Unser Ziel aber, das wir als unsere Lebensaufgabe betrachteten, haben wir erreicht! Zwar hat leider Josef Biele, der eigentliche Urheber das Gedankens, eine eigene Kirche zu bauen, die Fertigstellung nicht mehr erlebt. In etwa hat Franz Adrian für seine selbstlose, nie erlahmende Arbeitsbereitschaft den Lohn im liebgewordenen Küsteramt gefunden, das seinen Lebensabend ausfüllt. Fritz Herold ist in etwa für seine großen Geldopfer und unermüdliche Arbeit beim „Frohsinn“ durch den Auftrag zur Herstellung der Inneneinrichtung in der aller-schlimmsten Zeit der Arbeitslosigkeit wenigstens materiell entschädigt worden.

Onkel Tönne aber, der fanatischste aller Kirchenbauer hat sich ein Denkmal für Jahrhunderte gesetzt. Er, der zeitlebens gegen Gesellenlohn bei seinem Bruder den Schreinerhobel geschoben und sich durch Sparsamkeit seit der Inflation, bei der er einige tausend Mark restlos verlor, wieder mehr als Tausend erspart hatte, sprach wiederholt beim Pfarrvikar vor, um Erlaubnis, eine Antoniusstatue stiften zu dürfen. Als dieser aber lieber ein Kreuz über den Altare wünschte, entschloss er sich auch dazu.
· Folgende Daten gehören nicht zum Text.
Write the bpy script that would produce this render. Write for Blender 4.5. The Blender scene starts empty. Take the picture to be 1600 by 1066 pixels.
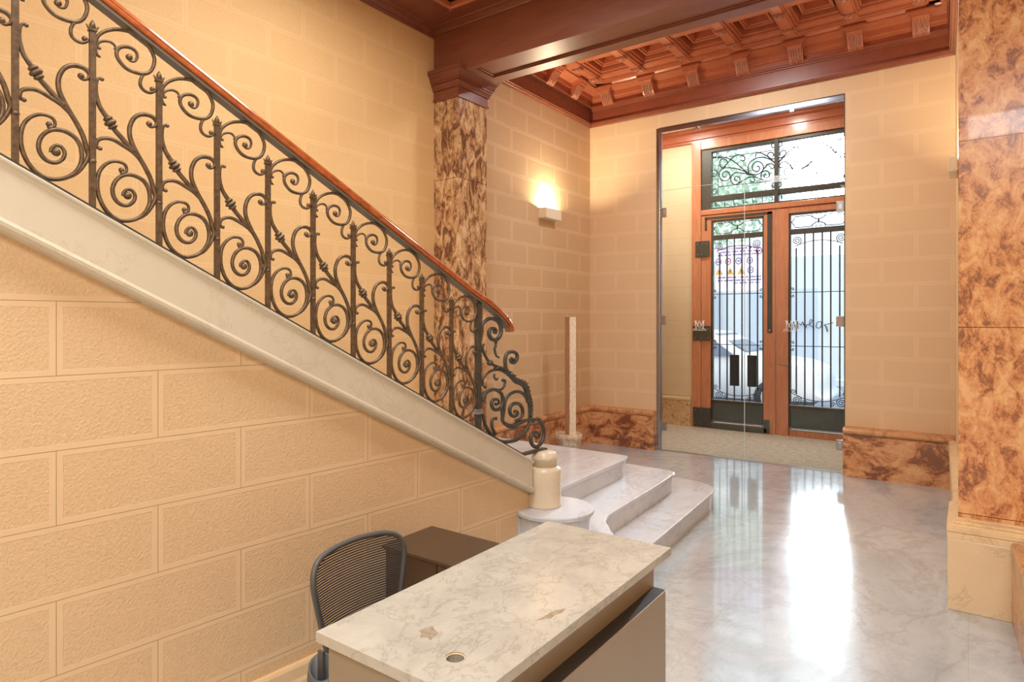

Graf Bernhard von Plettenberg erbot sich, die Arbeit für ca. 1.000 DM zu machen.
Das geeignete Holz dazu konnte dessen Vater, der zu dem Corpus Modell gestanden haben soll, trotz seiner mehreren tausend Morgen Waldes nicht liefern. Zufällig hatte ich völlig spint-, ast-, kern- und rissfreie jahrelang abgelagerte Balken, die ich für eine Wand an meiner Werkstatt gebrauchen wollte, zur Verfügung.
Als wir nach der Kreuzanbringung, bei der wir geholfen hatten, das Werkzeug des Grafen Bernhard weggebracht hatten, sagte er zu mir auf der Schlossbrücke: ,,Nun lass, o Herr, deinen Diener in Frieden fahren, meine Augen haben das Heil gesehen."
Ob sich noch Wohltäter finden, die zu dem Kreuz eine Gruppe stiften? Platz wäre vorhanden.
Wären die Familien Adrian und Herold nicht gewesen, gingen wir heute noch nach Herzfeld zur Kirche.